If this be indeed the age of change, it may be well to stop awhile, and ask ourselves, whether all we have cast behind us, is quite so useless as we have presumed? Whether that which we may have retained, is only to be tolerated for a time, and soon to be thrown by as worthless? Whether the present, in comparison with the old and despised past, is every thing, and compared with the vague but exciting future, nothing?

It is not, however, my present purpose, to go into the question of the relative merits of past and present times; but to speak, first, of the influence which a respect for the past has upon the mind; and, then, of the influence which an exclusive attention to the present has upon it.

I must not be understood as confining myself to the remote, when I speak of the past; but as coming down and including both that which has more lately gone by us and taken its place in the memory, and sometimes even that which may still remain with us, but bearing the marks of age and the aspect of the past. This subject lies broad and deep in human nature; but all I can now do, is to set down a few of those thoughts which such a subject must call up in every reflecting mind, and to give utterance to only a part of those feelings which grow from it, and which are dear to me, because of my inward conviction of their truth.

The question naturally arises, in the outset, Is change, in itself considered, a good, or an evil?

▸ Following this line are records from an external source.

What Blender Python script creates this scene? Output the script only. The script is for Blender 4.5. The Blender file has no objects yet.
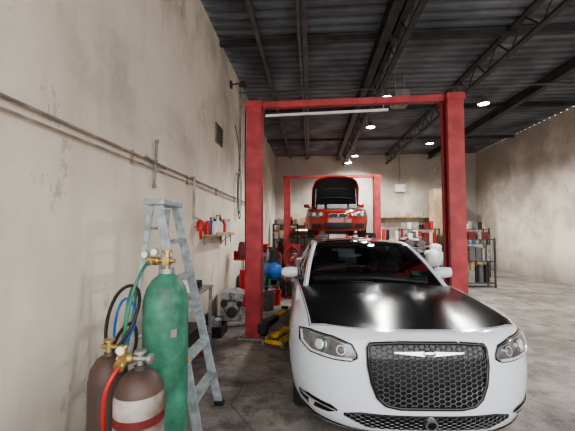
import bpy, bmesh, math, random
from mathutils import Vector, Matrix, Euler
random.seed(7)
scene = bpy.context.scene
COL = scene.collection
try: scene.view_settings.look = 'AgX - Medium High Contrast'
except Exception: pass

# ------------------------------------------------------------------ materials
def newmat(name):
    m = bpy.data.materials.new(name); m.use_nodes = True
    nt = m.node_tree; nt.nodes.clear()
    out = nt.nodes.new('ShaderNodeOutputMaterial')
    return m, nt, out

def N(nt, t, **kw):
    n = nt.nodes.new(t)
    for k, v in kw.items(): setattr(n, k, v)
    return n

def mat(name, col, rough=0.5, metal=0.0, var=0.15, scale=8.0, coat=0.0, bump=0.0, dirt=None, emit=None):
    m, nt, out = newmat(name)
    b = N(nt, 'ShaderNodeBsdfPrincipled')
    nt.links.new(b.outputs[0], out.inputs[0])
    tc = N(nt, 'ShaderNodeTexCoord')
    no = N(nt, 'ShaderNodeTexNoise'); no.inputs['Scale'].default_value = scale; no.inputs['Detail'].default_value = 5
    nt.links.new(tc.outputs['Object'], no.inputs['Vector'])
    r = N(nt, 'ShaderNodeValToRGB')
    r.color_ramp.elements[0].position = 0.35; r.color_ramp.elements[1].position = 0.7
    c0 = [c*(1-var) for c in col[:3]]
    if dirt: c0 = dirt
    r.color_ramp.elements[0].color = (*c0, 1)
    r.color_ramp.elements[1].color = (*[min(1, c*(1+var*0.4)) for c in col[:3]], 1)
    nt.links.new(no.outputs[0], r.inputs[0]); nt.links.new(r.outputs[0], b.inputs['Base Color'])
    b.inputs['Roughness'].default_value = rough; b.inputs['Metallic'].default_value = metal
    b.inputs['Coat Weight'].default_value = coat
    if bump:
        bp = N(nt, 'ShaderNodeBump'); bp.inputs['Strength'].default_value = bump; bp.inputs['Distance'].default_value = 0.01
        nt.links.new(no.outputs[0], bp.inputs['Height']); nt.links.new(bp.outputs[0], b.inputs['Normal'])
    if emit:
        b.inputs['Emission Color'].default_value = (*emit[0], 1); b.inputs['Emission Strength'].default_value = emit[1]
    return m

def mathn(nt, op, a, b=None, clamp=False):
    n = N(nt, 'ShaderNodeMath', operation=op); n.use_clamp = clamp
    for i, v in enumerate((a, b)):
        if v is None: continue
        if isinstance(v, (int, float)): n.inputs[i].default_value = v
        else: nt.links.new(v, n.inputs[i])
    return n.outputs[0]

def mixc(nt, fac, a, b):
    n = N(nt, 'ShaderNodeMix', data_type='RGBA')
    if isinstance(fac, (int, float)): n.inputs[0].default_value = fac
    else: nt.links.new(fac, n.inputs[0])
    for i, v in ((6, a), (7, b)):
        if isinstance(v, tuple): n.inputs[i].default_value = (*v[:3], 1)
        else: nt.links.new(v, n.inputs[i])
    return n.outputs[2]

def noise(nt, vec, scale, detail=5, rough=0.6, sc3=None):
    if sc3:
        mp = N(nt, 'ShaderNodeMapping'); mp.inputs['Scale'].default_value = sc3
        nt.links.new(vec, mp.inputs['Vector']); vec = mp.outputs[0]
    n = N(nt, 'ShaderNodeTexNoise'); n.inputs['Scale'].default_value = scale
    n.inputs['Detail'].default_value = detail; n.inputs['Roughness'].default_value = rough
    nt.links.new(vec, n.inputs['Vector']); return n.outputs[0]

def ramp(nt, v, p0, p1):
    n = N(nt, 'ShaderNodeMapRange'); n.clamp = True
    n.inputs[1].default_value = p0; n.inputs[2].default_value = p1
    nt.links.new(v, n.inputs[0]); return n.outputs[0]

def wall_material(name, base, axis):
    m, nt, out = newmat(name)
    b = N(nt, 'ShaderNodeBsdfPrincipled'); nt.links.new(b.outputs[0], out.inputs[0])
    geo = N(nt, 'ShaderNodeNewGeometry'); v = geo.outputs['Position']
    sx = N(nt, 'ShaderNodeSeparateXYZ'); nt.links.new(v, sx.inputs[0])
    blot = noise(nt, v, 0.8, 8, 0.62)
    streak = noise(nt, v, 2.6, 6, 0.7, (1, 1, 0.15))
    fine = noise(nt, v, 22, 6, 0.7)
    scr = noise(nt, v, 1.7, 10, 0.78, (1, 1, 0.55))
    c = mixc(nt, ramp(nt, blot, 0.40, 0.66), base, tuple(k*0.82 for k in base))
    c = mixc(nt, mathn(nt, 'MULTIPLY', ramp(nt, streak, 0.48, 0.74), 0.28), c, (0.40, 0.33, 0.26))
    hz = mathn(nt, 'ADD', mathn(nt, 'MULTIPLY', sx.outputs[2], 0.07), mathn(nt, 'MULTIPLY', sx.outputs[1], 0.030))
    soot = ramp(nt, mathn(nt, 'ADD', blot, mathn(nt, 'SUBTRACT', hz, 0.40)), 0.46, 0.80)
    c = mixc(nt, mathn(nt, 'MULTIPLY', soot, 0.55), c, (0.17, 0.15, 0.13))
    marks = ramp(nt, scr, 0.60, 0.63)
    c = mixc(nt, mathn(nt, 'MULTIPLY', marks, 0.45), c, (0.24, 0.21, 0.18))
    low = ramp(nt, mathn(nt, 'ADD', sx.outputs[2], mathn(nt, 'MULTIPLY', blot, 0.8)), 1.3, 0.4)
    c = mixc(nt, mathn(nt, 'MULTIPLY', low, 0.7), c, (0.14, 0.12, 0.10))
    br = N(nt, 'ShaderNodeTexBrick'); cb = N(nt, 'ShaderNodeCombineXYZ')
    nt.links.new(sx.outputs[1 if axis == 'y' else 0], cb.inputs[0]); nt.links.new(sx.outputs[2], cb.inputs[1])
    nt.links.new(cb.outputs[0], br.inputs['Vector'])
    br.inputs['Scale'].default_value = 1; br.inputs['Brick Width'].default_value = 0.4; br.inputs['Row Height'].default_value = 0.2
    br.inputs['Mortar Size'].default_value = 0.004; br.inputs['Mortar Smooth'].default_value = 1.0
    c = mixc(nt, mathn(nt, 'MULTIPLY', br.outputs['Fac'], 0.035), c, (0.15, 0.13, 0.11))
    nt.links.new(c, b.inputs['Base Color']); b.inputs['Roughness'].default_value = 0.8
    h = mathn(nt, 'ADD', mathn(nt, 'MULTIPLY', fine, 0.5), mathn(nt, 'MULTIPLY', br.outputs['Fac'], -0.12))
    bp = N(nt, 'ShaderNodeBump'); bp.inputs['Strength'].default_value = 0.25; bp.inputs['Distance'].default_value = 0.01
    nt.links.new(h, bp.inputs['Height']); nt.links.new(bp.outputs[0], b.inputs['Normal'])
    return m

def floor_material():
    m, nt, out = newmat('concrete_floor_mat')
    b = N(nt, 'ShaderNodeBsdfPrincipled'); nt.links.new(b.outputs[0], out.inputs[0])
    geo = N(nt, 'ShaderNodeNewGeometry'); v = geo.outputs['Position']
    n1 = noise(nt, v, 1.3, 9, 0.7); n2 = noise(nt, v, 3.2, 10, 0.75); n3 = noise(nt, v, 45, 4, 0.7); n4 = noise(nt, v, 14, 8, 0.8)
    c = mixc(nt, ramp(nt, n1, 0.40, 0.60), (0.165, 0.15, 0.138), (0.34, 0.315, 0.29))
    c = mixc(nt, mathn(nt, 'MULTIPLY', ramp(nt, n2, 0.50, 0.61), 0.70), c, (0.09, 0.08, 0.072))
    c = mixc(nt, mathn(nt, 'MULTIPLY', ramp(nt, n4, 0.55, 0.63), 0.7), c, (0.055, 0.048, 0.045))
    c = mixc(nt, mathn(nt, 'MULTIPLY', ramp(nt, n3, 0.60, 0.70), 0.5), c, (0.48, 0.45, 0.41))
    vo = N(nt, 'ShaderNodeTexVoronoi'); vo.feature = 'DISTANCE_TO_EDGE'; vo.inputs['Scale'].default_value = 0.45
    nt.links.new(v, vo.inputs['Vector'])
    c = mixc(nt, mathn(nt, 'MULTIPLY', ramp(nt, vo.outputs[0], 0.006, 0.0), 0.5), c, (0.04, 0.035, 0.03))
    nt.links.new(c, b.inputs['Base Color'])
    nt.links.new(mathn(nt, 'ADD', mathn(nt, 'MULTIPLY', n2, 0.35), 0.38), b.inputs['Roughness'])
    bp = N(nt, 'ShaderNodeBump'); bp.inputs['Strength'].default_value = 0.3; bp.inputs['Distance'].default_value = 0.01
    nt.links.new(n4, bp.inputs['Height']); nt.links.new(bp.outputs[0], b.inputs['Normal'])
    return m

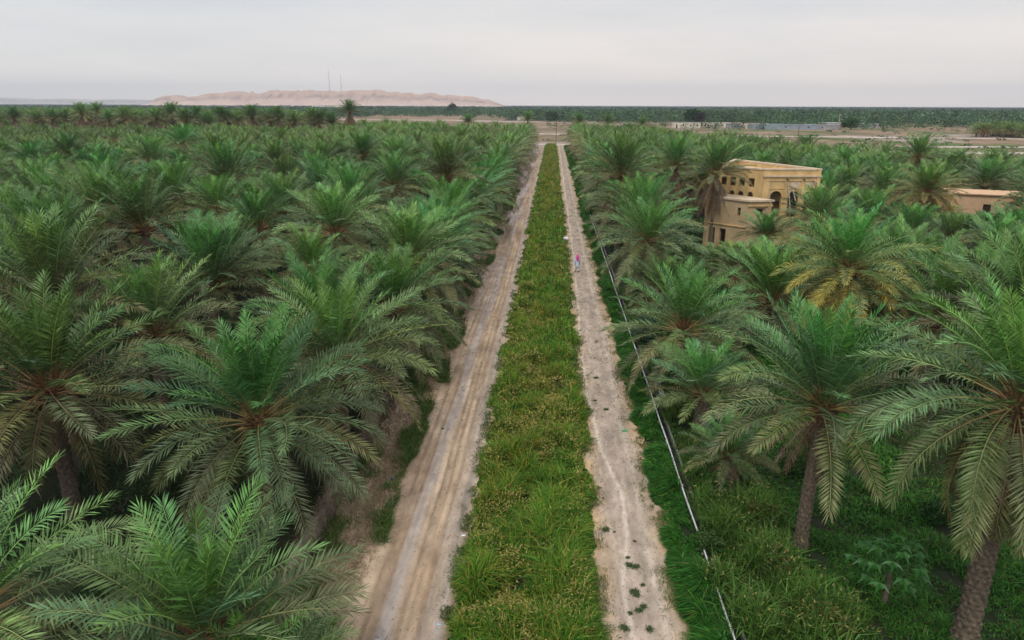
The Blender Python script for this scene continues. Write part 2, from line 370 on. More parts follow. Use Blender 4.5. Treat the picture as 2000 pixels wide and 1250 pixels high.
ridge('mesa_hill', [(312, 205), (316, 192), (335, 188), (350, 189), (368, 195), (385, 189), (410, 186), (440, 184), (462, 179), (478, 183), (505, 184), (530, 179), (548, 177), (562, 180), (600, 178), (640, 179), (690, 178), (725, 179), (735, 177), (760, 181), (800, 181), (822, 184), (843, 182), (858, 186), (890, 187), (925, 190), (945, 196), (955, 195), (968, 200), (984, 206)], 5000, 900, 91, (.50, .32, .24), (.58, .42, .35))
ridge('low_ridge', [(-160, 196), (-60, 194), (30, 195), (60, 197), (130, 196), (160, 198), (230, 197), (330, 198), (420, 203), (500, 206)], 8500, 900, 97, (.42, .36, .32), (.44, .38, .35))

# ------------------------------------------------------------------ palm builder
def fronds(specs, m, lw, lf, rseg=9, rach=True, r0=.16, spray=1.0, tri=3, seed=0, yellow=0.0, petiole=.17):
    """specs: (az, e0, bend, L, age, dead). returns V, F4, C : pinnate fronds about the heart at the origin"""
    g = np.random.default_rng(seed); VV = []; FF = []; CC = []; n0 = 0
    young = np.array((.098, .290, .050)); mature = np.array((.108, .228, .082)); old = np.array((.185, .192, .085)); deadc = np.array((.25, .175, .11))
    for az, e0, bend, L, age, dead in specs:
        K = 25; s = np.linspace(0, 1, K); el = e0 - bend*(.3*s + .7*s**2); dr = g.normal(0, .22)
        a = az + dr*s**2; T = np.stack([np.cos(el)*np.cos(a), np.cos(el)*np.sin(a), np.sin(el)], -1)
        P = np.cumsum(T, 0)*L/K; P = P - P[0] + np.array((cos(az)*r0, sin(az)*r0, g.uniform(-.15, .15) - .35*age))
        S = np.stack([-np.sin(a), np.cos(a), 0*a], -1); tw = g.normal(0, .18) + g.normal(0, .38)*s
        U = np.cross(T, S); S, U = S*np.cos(tw)[:, None] + U*np.sin(tw)[:, None], U*np.cos(tw)[:, None] - S*np.sin(tw)[:, None]
        base = young*(1-age/.35) + mature*(age/.35) if age < .35 else mature*(1-(age-.35)/.65) + old*((age-.35)/.65)
        if dead: base = deadc*g.uniform(.65, 1.15)
        base = base*g.uniform(.58, 1.32)*np.array((g.uniform(.85, 1.2), 1, g.uniform(.8, 1.25)))
        # rachis
        if rach:
            q = np.linspace(0, K-1, rseg).astype(int); rr = np.interp(s[q], [0, .15, 1], [.055, .028, .006])*(1 if m > 25 else 1.6)
            ring = []
            for k in range(3):
                an = 2*pi*k/3 + pi/2; ring.append(P[q] + (S[q]*cos(an) + U[q]*sin(an))*rr[:, None])
            W = np.stack(ring, 1).reshape(-1, 3); ii = np.arange(rseg-1)[:, None]*3 + np.arange(3)[None, :]; jj = np.arange(rseg-1)[:, None]*3 + (np.arange(3)[None, :]+1) % 3
            VV.append(W); FF.append(np.stack([ii, jj, jj+3, ii+3], -1).reshape(-1, 4) + n0); n0 += len(W)
            rc = np.array((.38, .28, .11)) if not dead else np.array((.22, .15, .09))
            tt = np.clip(s[q]*2.6-.4, 0, 1)[:, None]; rcol = rc*(1-tt) + (base*1.5 + rc*.25)*tt
            CC.append(np.repeat(rcol, 3, 0))
        # leaflets
        si = np.linspace(petiole + g.uniform(-.03, .05), 1, m); idx = si*(K-1); i0 = np.clip(idx.astype(int), 0, K-2); fr = (idx - i0)[:, None]
        pb = P[i0]*(1-fr) + P[i0+1]*fr; tb = T[i0]; sb = S[i0]; ub = U[i0]
        for sg in (-1, 1):
            phi = np.interp(si, [petiole, .5, .9, 1], [R(72), R(58), R(42), R(18)]) + g.normal(0, .07, m)
            v = np.where(np.arange(m) % 2 == 0, R(12), R(34)) + g.normal(0, R(7), m) + age*R(-14)
            d = tb*np.cos(phi)[:, None] + (sb*sg*np.cos(v)[:, None] + ub*np.sin(v)[:, None])*np.sin(phi)[:, None]
            l = lf*np.interp(si, [petiole, petiole + .1, .4, .8, 1], [.40, .80, 1.0, .86, .62])*g.uniform(.88, 1.1, m)
            w = lw*np.interp(si, [petiole, .4, 1], [.8, 1, .6])
            W = tb - (tb*d).sum(1)[:, None]*d; W /= np.linalg.norm(W, axis=1)[:, None] + 1e-6
            om = g.normal(0, .28, m); Nn = np.cross(d, W); W = W*np.cos(om)[:, None] + Nn*np.sin(om)[:, None]
            dp = np.array((0, 0, -1.0))[None, :]*(l*(g.uniform(.02, .22, m) + (.35 if dead else 0)))[:, None]
            mid = pb + d*(l*.42)[:, None] + dp*.15; tip = pb + d*l[:, None] + dp
            q = np.stack([pb, mid - W*(w/2)[:, None], tip, mid + W*(w/2)[:, None]], 1).reshape(-1, 3)
            VV.append(q); FF.append(np.arange(4*m).reshape(-1, 4) + n0); n0 += 4*m
            cc = base[None, :]*g.uniform(.68, 1.35, m)[:, None]
            if not dead:
                yl = np.clip((age - .45)*1.2, 0, 1)*np.clip((si - .5)*1.5, 0, 1)*g.uniform(0, 1, m)*.6 + yellow*np.clip(age*1.6-.3, 0, 1)*g.uniform(.2, 1, m)*np.clip(si*1.4, 0, 1)
                yl = np.clip(yl, 0, 1)[:, None]; cc = cc*(1-yl) + (np.array((.52, .31, .035)) if yellow > .4 else np.array((.22, .18, .08)))*yl
            CC.append(np.repeat(cc, 4, 0))
    return np.concatenate(VV), np.concatenate(FF), np.concatenate(CC)

def specs(n, L, emax=87, emin=-12, bend0=18, bend1=62, seed=0, gap=1.0):
    g = np.random.default_rng(seed + 100); out = []
    for i in range(n):
        t = (i + .5)/n; az = i*2.39996 + g.normal(0, .12)
        e0 = emax - (emax - emin)*t**gap + g.normal(0, 4)
        out.append((az, R(e0), R(bend0 + (bend1 - bend0)*t**.8 + g.normal(0, 7)), L*np.interp(t, [0, .12, .4, 1], [.62, .86, 1.0, .95])*g.uniform(.9, 1.07), t, False))
    return out
def dead_specs(n, L, e_hi=-25, e_lo=-75, seed=0, b0=15, b1=45):
    g = np.random.default_rng(seed + 300)
    return [(i*2.39996, R(g.uniform(e_lo, e_hi)), R(g.uniform(b0, b1)), L*g.uniform(.6, .9), 1.0, True) for i in range(n)]

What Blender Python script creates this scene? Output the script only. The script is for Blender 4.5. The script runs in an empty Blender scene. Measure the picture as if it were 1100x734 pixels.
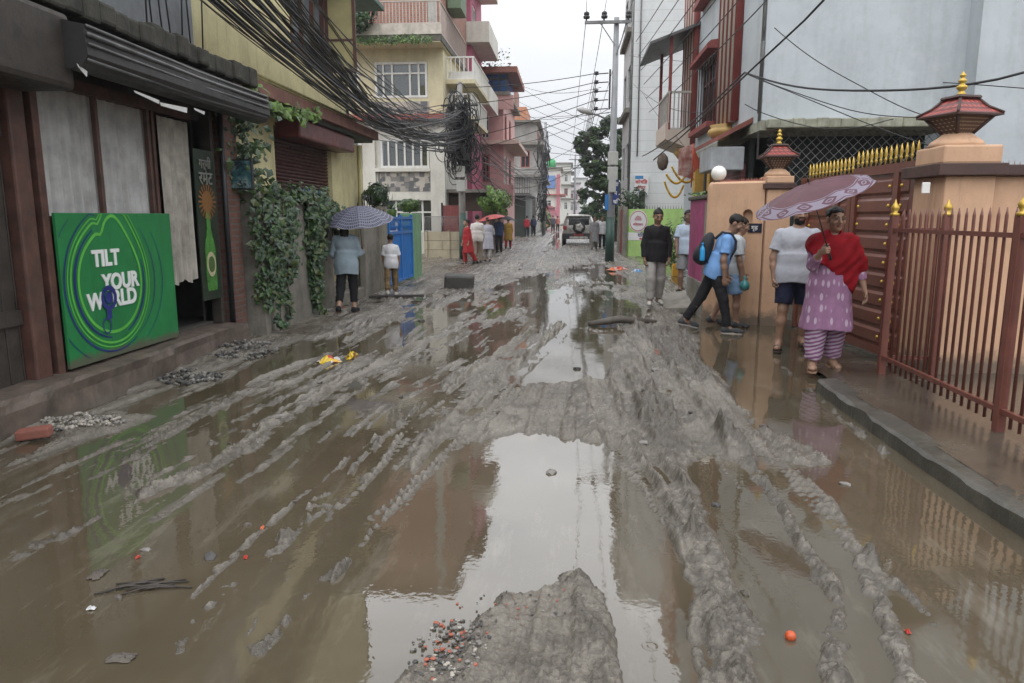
import bpy, bmesh, math, random
import numpy as np
from mathutils import Vector, Matrix

random.seed(7)
RNG = np.random.default_rng(11)
SC = bpy.context.scene
COL = SC.collection
R = math.radians

# ------------------------------------------------------------------ camera geometry (photo measurements)
FOC, PCX, PCY, VPX, VPY, CAMH = 780.0, 550.0, 367.0, 612.0, 232.0, 1.6
TH = math.atan((PCY - VPY) / FOC)
PS = math.atan((VPX - PCX) / FOC * math.cos(TH))
CR = Vector((math.cos(PS), math.sin(PS), 0))
CF = Vector((-math.sin(PS) * math.cos(TH), math.cos(PS) * math.cos(TH), -math.sin(TH)))
CU = CR.cross(CF)


def ray(px, py):
    return CF + CR * ((px - PCX) / FOC) - CU * ((py - PCY) / FOC)


def gz(px, py, z=0.0):            # a measured photo point on the level z
    d = ray(px, py)
    t = (z - CAMH) / d.z
    return (d.x * t, d.y * t)


def onx(px, py, X):               # a measured photo point on a house front X = const -> (Y, Z)
    d = ray(px, py)
    t = X / d.x
    return (d.y * t, CAMH + d.z * t)


def ony(px, py, Y):               # a measured photo point on a wall Y = const -> (X, Z)
    d = ray(px, py)
    t = Y / d.y
    return (d.x * t, CAMH + d.z * t)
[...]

Existence may be so unvaried, as to bring a sluggishness into the feelings, and a sleepiness over the intellect; uniformity may settle down into dulness, and content be the mere absence of sensibility. There may also be a pertinacious adherence to what is old, growing out of a morose pride in it, rather than out of a kindly love of it; a sulky rejection of the new, merely because it is new, and not from a heartsense that "the old is better :"-there may be a more surly dislike of the one, than of considerate esteem, or mellowed affection for the other. Age sometimes bears youth a grudge, because not possessing that of which youth is full-buoyancy of spirits, hopefulness, and health.